Letzte Frage: Wenn man in den Wochen vor dem Eurovision Song Contest mitbekommt, dass die Bühne der Konkurrenz gar nicht so funktioniert wie theoretisch geplant - wie groß ist dann die Schadenfreude? Oder leidet man mit?

Nein, weder noch. Schadenfreude ist nie angebracht weil wir alle nie gänzlich ausschließen können, dass etwas schief läuft. Es wurden da zwar ein paar Fehler gemacht, die für mich leicht zu analysieren sind, weil das ja mein Tagesgeschäft ist. Man hat sich mit der Konstruktion in eine Sackgasse begeben, die keinen Plan B eingebaut hatte. Ich hoffe sehr, dass mir das nie passieren wird, weil wir eigentlich immer einen Backup-Plan hatten. Und dann auch noch beim ESC. Bei jeder normalen Sendung müsste man dem Produzenten oder Sender beichten, dass da was nicht klappt wie es geplant war. Beim ESC bekommen es eben so viel mehr Menschen mit, weil die Acts aus den Ländern ja ihre Performances schon mit großem Vorlauf auf das geplante anpassen. Und dann musste das aufgrund von technischen Mängeln auch noch zweimal verändert werden, weil man sich dann noch entschieden hat, lieber auf Licht statt Video zu setzen. Da verstehe ich den Unmut vieler Beteiligten, aber ganz frei von Schadenfreude.

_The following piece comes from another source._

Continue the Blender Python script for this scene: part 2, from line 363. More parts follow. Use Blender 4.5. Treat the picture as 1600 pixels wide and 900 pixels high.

Werden sie für den ESC 2023 in Großbritannien wieder ihren Hut in den Ring werfen?

Ich habe beim ESC noch nie meinen Hut in den Ring geworfen. Wir wurden immer angefragt, allerdings nicht von der EBU sondern jeweils dem Sender des ausrichtenden Landes. Manchmal gibt es dann Ausschreibungen, manchmal wird einfach direkt jemand beauftragt. Wenn wir angefragt werden, legen wir auf jeden Fall ein Konzept vor. Das haben wir in Italien auch gemacht. Aber ob aus Großbritannien ein Anruf kommt, müssen wir abwarten. Der ESC ist eine mit viel Bedeutung aufgeladene Mammut-Veranstaltung, da ist die Vergabe von Aufträgen mitunter auch aus patriotischen Gesichtspunkten zu verstehen.

Herr Wieder, herzlichen Dank fürs Gespräch.